Le roman s’ouvre alors qu’il reçoit la énième «Lettre» de refus. Elle lui fait perdre l’ouïe, qu’il retrouvera à la naissance de Remouflet. Une excuse rêvée pour se replier encore davantage sur lui-même. Mais ce n’est pas pour autant qu’il arrive à créer, ni que ses Ropfs parviennent à transcender leur nature matérielle pour offrir à chacun ce chant qui les bouleversera. Jalousies envers ses confrères, égocentrisme et mauvaise foi, doutes et fracas, question du «Temps» qui ne cesse de faire défaut, de la «Vérité» de l’art... autant d’éléments qui forment la trame d’un roman alerte, au sens comique avéré. Entre crises de couple et moments de grâce – ainsi la venue de Remouflet qui le voit se transformer un temps en père au foyer épanoui puis en salarié consciencieux –, entre blocages et impatience, c’est au final à lui-même que le narrateur se confrontera.

Antoinette Rychner explore ainsi avec fantaisie et une grande liberté un sujet diablement sérieux. Est-il possible de concilier vie de famille et création artistique? Faut-il se retirer du monde pour attendre les frémissements de l’œuvre dans le silence et la solitude? Faut-il au contraire ne pas se crisper, mener une vie normale en espérant se libérer de ce désir irrépressible de donner forme à l’informe? Ne plus y penser et laisser venir? Jouer la patience, simuler le détachement afin de tromper un volontarisme stérile?

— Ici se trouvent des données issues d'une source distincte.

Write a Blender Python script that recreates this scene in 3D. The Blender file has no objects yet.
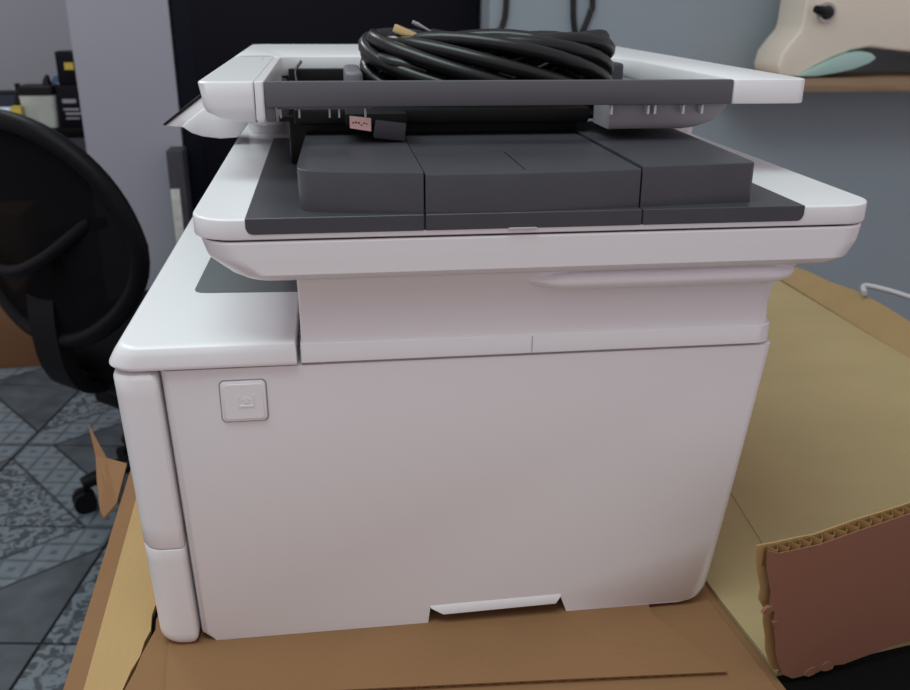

Enfin, Le Prix est aussi une très belle histoire d’amour, où le désir et les sentiments s’incarnent dans ces puissantes et mystérieuses métaphores marines. Ici, S joue un rôle essentiel, qui permet enfin la réconciliation. «J’y pense, S, et je te vois dans ta générosité splendide, ta stupéfiante souplesse car ce n’est pas comme si tu m’avais donné permission mais plutôt comme si en t’agitant peu tu avais agi sur la possibilité en moi d’être à la fois père et sculpteur.» Et c’est alors fort des tempêtes traversées que le narrateur attend des nouvelles d’un Prix qu’il comprend n’être qu’un horizon de désir...

 

Antoinette Rychner, Le Prix, Ed. Buchet Chastel, 2015. Le roman a reçu le Prix Dentan 2015.